Problems arise when we pursue analogies in our language beyond the limits of their usefulness into the marshes and tributaries of the coastline.  How and when do we know we are off and into deep water away from sight of land? We don’t - until too late.  Our quest is often the monomaniacal one of Captain Ahab with a very mad, yet efficient crew on the decks of our Pequod. On the Pequod is an incredible crew, a collection of maniacs fanatically hunting down a harmless white whale with eminently practical American mechanical efficiency.  Quakers, renegades, castaways, cannibals, a crew from every corner of the rounded globe. All under a raving captain. The Pequod sank, only Ishmael survived buoyed up in Queequeg’s casket, the white whale - swims onward. 
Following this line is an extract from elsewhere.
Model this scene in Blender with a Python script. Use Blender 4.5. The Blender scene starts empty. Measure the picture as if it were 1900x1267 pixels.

Language, words are the coastline, getting at that which seems to be about final things, attempting to say that which cannot be said,  which can only be gotten to or rather approached by way of analogy, metaphor. Wallace Stevens’ glances toward the shore a palm tree on the coast-line:

“The palm at the end of the mind,

Beyond the last thought, rises

In the bronze decor,

A gold-feathered bird

Sings in the palm, without human meaning, 

Without human feeling, a foreign song.

You know then that it is not the reason

That makes us happy or unhappy.

The bird sings. Its feathers shine.

The palm stands on the edge of space.

The wind moves slowly in the branches.

The bird’s fire-fangled feathers dangle down.


Analogies constrain us, sink us, set our ships loose from the harbor to sail, our Pequod and crew, our white whale, our Moby Dick. Metaphors, definitions, analogies: all slippery,  sloppy, awfully marshy and lots of muck stuck to our boots, easy to get sand in our eyes, lost in the swamp, bogged down, waterlogged, squishy squashy - and all in a totally Human, Humane way- 


Tangle of geography ( Why do we not teach and study this most important discipline more?)
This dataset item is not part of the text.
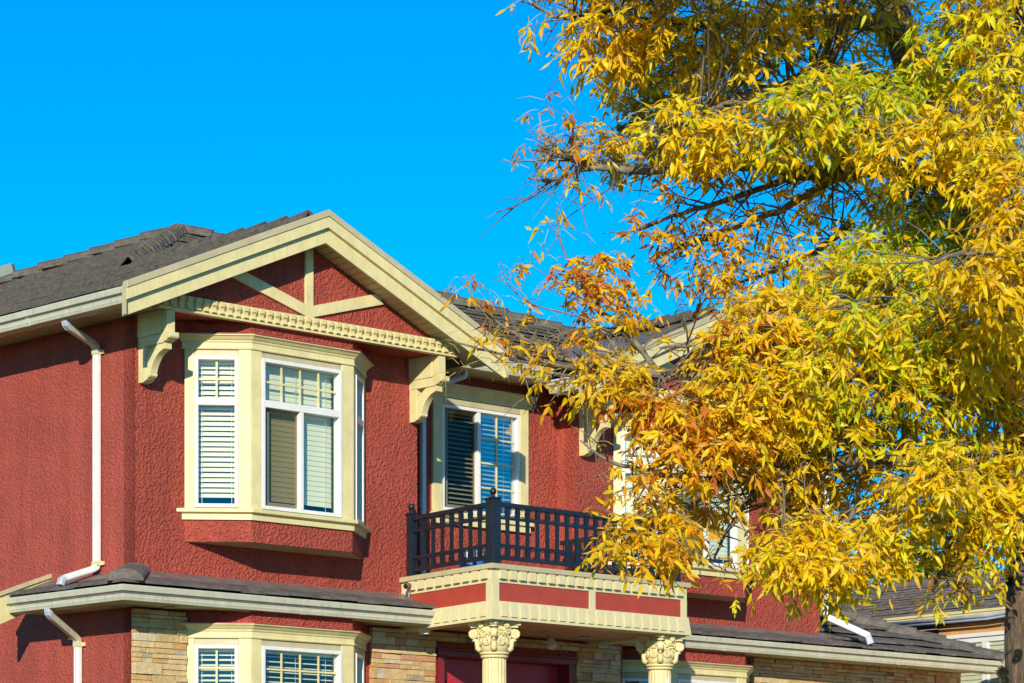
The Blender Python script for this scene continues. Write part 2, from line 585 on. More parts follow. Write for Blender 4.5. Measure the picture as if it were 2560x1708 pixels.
# ---------------------------------------------------------------- windows
def plane_T(p, q):
    p = Vector(p); q = Vector(q); d = (q - p).normalized(); n = Vector((-d.y, d.x))
    return lambda u, w, z: (p.x + d.x * u + n.x * w, p.y + d.y * u + n.y * w, z)

def window(T, u0, u1, z0, z1, name='window', rail=None, mull=None, grid_up=None, grid_lo=None, blind=None, screen=False, parent=house, gridmat='cream', sash=True, right='glass'):
    fw = 0.036
    g = G(T)
    g.box(u0, u0 + fw, -0.07, 0.022, z0, z1); g.box(u1 - fw, u1, -0.07, 0.022, z0, z1)
    g.box(u0 + fw, u1 - fw, -0.07, 0.0218, z1 - fw, z1); g.box(u0 + fw, u1 - fw, -0.07, 0.0218, z0, z0 + fw)
    zr = z0 + (z1 - z0) * rail if rail else None
    if rail:
        g.box(u0 + fw, u1 - fw, -0.06, 0.020, zr - 0.034, zr + 0.034)
    top_of_low = zr - 0.034 if rail else z1 - fw
    um = u0 + (u1 - u0) * mull if mull else None
    if mull:
        g.box(um - 0.022, um + 0.022, -0.06, 0.0195, z0 + fw, top_of_low)
    win = part(name, g, M['white'], house if parent is None else parent, bevel=0.004)
    # panes
    panes = []
    if rail:
        panes.append((u0 + fw, u1 - fw, zr + 0.034, z1 - fw, 'glass'))
    if mull:
        panes.append((u0 + fw, um - 0.022, z0 + fw, top_of_low, 'glass_screen' if screen else 'glass'))
        panes.append((um + 0.022, u1 - fw, z0 + fw, top_of_low, right))
    else:
        panes.append((u0 + fw, u1 - fw, z0 + fw, top_of_low, 'glass'))
    for a, b, c, d, m in panes:
        part('pane', G(T).box(a - 0.004, b + 0.004, -0.036, -0.030, c - 0.004, d + 0.004), M[m], win)
    if mull and sash:                      # the sliding sash behind the left pane
        us = u0 + fw + (um - u0) * (0.05 if not screen else 0.10)
        g = G(T)
        s0, s1 = us, us + 0.045
        g.box(s0, s1, -0.066, -0.042, z0 + fw + 0.01, top_of_low - 0.01)
        g.box(s1, um - 0.02, -0.066, -0.042, z0 + fw + 0.01, z0 + fw + 0.045)
        g.box(um + 0.03, um + 0.062, -0.066, -0.042, z0 + fw + 0.01, top_of_low - 0.01)
        part('sash', g, M['white'], win, bevel=0.003)
    def grid(a, b, c, d, nx, nz):
        g = G(T)
        for i in range(1, nx):
            u = a + (b - a) * i / nx
            g.box(u - 0.009, u + 0.009, -0.029, -0.021, c, d)
        for j in range(1, nz):
            z = c + (d - c) * j / nz
            g.box(a, b, -0.0288, -0.0208, z - 0.009, z + 0.009)
        part('muntin_grid', g, M[gridmat], win)
    if grid_up and rail:
        grid(u0 + fw, u1 - fw, zr + 0.034, z1 - fw, *grid_up)
    if grid_lo:
        grid(*panes[-1][:4], *grid_lo)
    if blind:
        tilt, mat = blind
        rail_o = part('window_blind', G(T).box(u0 + 0.02, u1 - 0.02, -0.150, -0.095, z1 - 0.06, z1 - 0.012), M[mat], house)
        sl = 0.025; c, s = math.cos(tilt) * sl, math.sin(tilt) * sl
        g0 = G(T)
        prof = [(-c, s), (c, -s)]
        th = 0.0016
        w0 = -0.122
        base = z1 - 0.085
        q = []
        for (w, z) in prof:
            q += [(w, z - th), (w, z + th)]
        pts0 = [(u0 + 0.022, w0 + w, base + z) for w, z in (q[0], q[2], (0, 0.006 - th), q[3], q[1])][:2]
        sec = [(-c, s - th), (0.0, 0.004 - th), (c, -s - th), (c, -s + th), (0.0, 0.004 + th), (-c, s + th)]
        g0.prism([(u0 + 0.022, w0 + w, base + z) for w, z in sec], [(u1 - 0.022, w0 + w, base + z) for w, z in sec])
        me = mesh_of('slat', g0, M[mat])
        n = int((z1 - z0 - 0.12) / 0.0485)
        for k in range(n):
            so = link('slat', me, rail_o, (0, 0, -0.0485 * k + random.uniform(-0.0015, 0.0015)))
        g = G(T)
        for f in (0.16, 0.84) if (u1 - u0) < 0.8 else (0.12, 0.5, 0.88):
            u = u0 + (u1 - u0) * f
            g.box(u - 0.002, u + 0.002, -0.095, -0.0935, z0 + 0.03, z1 - 0.06)
        part('cord', g, M[mat], rail_o)
    return win

def bay(ga, gb, dz, blinds, tall, name_side='left'):
    """three-sided bay: red body, cream sill, posts and crown, three windows"""
    A, C, D, B = [(x + ga, y + gb) for x, y in ((0.57, 0), (1.05, 0.40), (2.30, 0.40), (2.79, 0))]
    path = [A, C, D, B]
    zb = 4.71 + dz if tall is None else tall
    z_sill = 5.02 + dz; z_head = 6.52 + dz
    root = part('bay_window', G().sweep(path, [(-0.10, zb), (0, zb), (0, z_sill - 0.06), (-0.10, z_sill - 0.06)], wall=True), M['red'], house)
    inner = [(A[0] + 0.03, A[1] - 0.02), (C[0] + 0.02, C[1] - 0.05), (D[0] - 0.02, D[1] - 0.05), (B[0] - 0.03, B[1] - 0.02)]
    if tall is None:
        part('bay_soffit', G().ext_z([(A[0] + 0.02, A[1]), (C[0] + 0.012, C[1] - 0.015), (D[0] - 0.012, D[1] - 0.015), (B[0] - 0.02, B[1])], zb - 0.002, zb + 0.02), M['soffit'], root)
    part('bay_floor', G().ext_z(inner, z_sill - 0.06, z_sill - 0.02), M['cream'], root)
    part('sill', G().sweep(path, [(-0.08, z_sill - 0.105), (0.022, z_sill - 0.105), (0.022, z_sill - 0.048), (0.062, z_sill - 0.036), (0.062, z_sill - 0.004), (0.03, z_sill + 0.004), (-0.08, z_sill + 0.006)], wall=True), M['cream'], root, bevel=0.003)
    zt = z_head + 0.135
    part('crown_moulding', G().sweep(path, [(-0.08, z_head), (0.022, z_head), (0.028, z_head + 0.012), (0.020, z_head + 0.020), (0.020, z_head + 0.062), (0.030, z_head + 0.070), (0.034, z_head + 0.085), (0.046, z_head + 0.092), (0.068, z_head + 0.118), (0.085, z_head + 0.124), (0.085, zt), (-0.08, zt)], wall=True), M['cream'], root, bevel=0.002)
    part('head_cap', G().sweep(path, [(-0.08, zt + 0.001), (0.092, zt + 0.001), (0.092, zt + 0.007), (-0.08, zt + 0.012)], wall=True), M['red_panel'], root)
    ztop = 6.79 + dz if dz == 0 else 4.075
    part('bay_top', G().sweep(path, [(-0.10, zt), (0, zt), (0, ztop), (-0.10, ztop)], wall=True), M['red'], root)
    part('bay_roof', G().ext_z(inner, ztop - 0.03, ztop - 0.005), M['dark'], root)
    # cream posts that cover the corners
    for seg, (p, q) in enumerate(((A, C), (C, D), (D, B))):
        T = plane_T(p, q); L = (Vector(q) - Vector(p)).length
        u0, u1 = ((0.093, 0.505), (0.12, 1.106), (0.12, 0.53))[seg]
        zz0, zz1 = z_sill + 0.002, z_head + 0.005
        part('post', G(T).box(0.0, u0 - 0.001, -0.07, 0.012, zz0, zz1), M['cream'], root, bevel=0.003)
        part('post', G(T).box(u1 + 0.001, L, -0.07, 0.012, zz0, zz1), M['cream'], root, bevel=0.003)
        part('head_strip', G(T).box(u0, u1, -0.06, 0.002, z_head - 0.058, z_head - 0.001), M['tan'], root, bevel=0.003)
        part('sill_strip', G(T).box(u0, u1, -0.07, 0.0, z_sill + 0.003, z_sill + 0.012), M['cream'], root)
        wz0, wz1 = z_sill + 0.012, z_head - 0.060
        bl = blinds[seg]
        if seg == 1:
            window(T, u0, u1, wz0, wz1, rail=0.70, mull=0.49, grid_up=(4, 2), blind=bl, screen=(dz == 0), gridmat='cream')
        else:
            window(T, u0, u1, wz0, wz1, rail=0.70, grid_up=(2, 2) if seg == 0 else None, blind=bl, gridmat='cream')
    return root

OPEN, SHUT = R(50), R(82)
bay(0, 0, 0, [(OPEN, 'blind'), (SHUT, 'blind2'), None], None)
bay(0, 0, -2.72, [(R(22), 'blind'), (R(14), 'blind'), None], 1.9)
bay(*RG, 0, [(SHUT, 'blind2'), (SHUT, 'blind2'), None], None)
bay(*RG, -2.72, [None, (R(30), 'blind'), None], 1.9)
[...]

5. Becoming - Expert of the coastline.

“There ought to be in everything you write some sign that you come from almost anywhere.” Robert Frost, at Bread Loaf, 1958

“I celebrate myself  - (Island geography)

And what I assume you shall assume  -  (Ecology’s boundlessness)

For every atom belonging to me as good belongs to you.” 

--- (syntheses of geography and ecology: boundaries and boundlessness) Walt again

What constitutes an island is not settled, neither the geographical, or geological identity.  It is a real physical reality, a geographical entity and a long elaborate metaphor to explain what we otherwise could not explain without it. ‘Island’ is both part of, and apart from ‘our world’.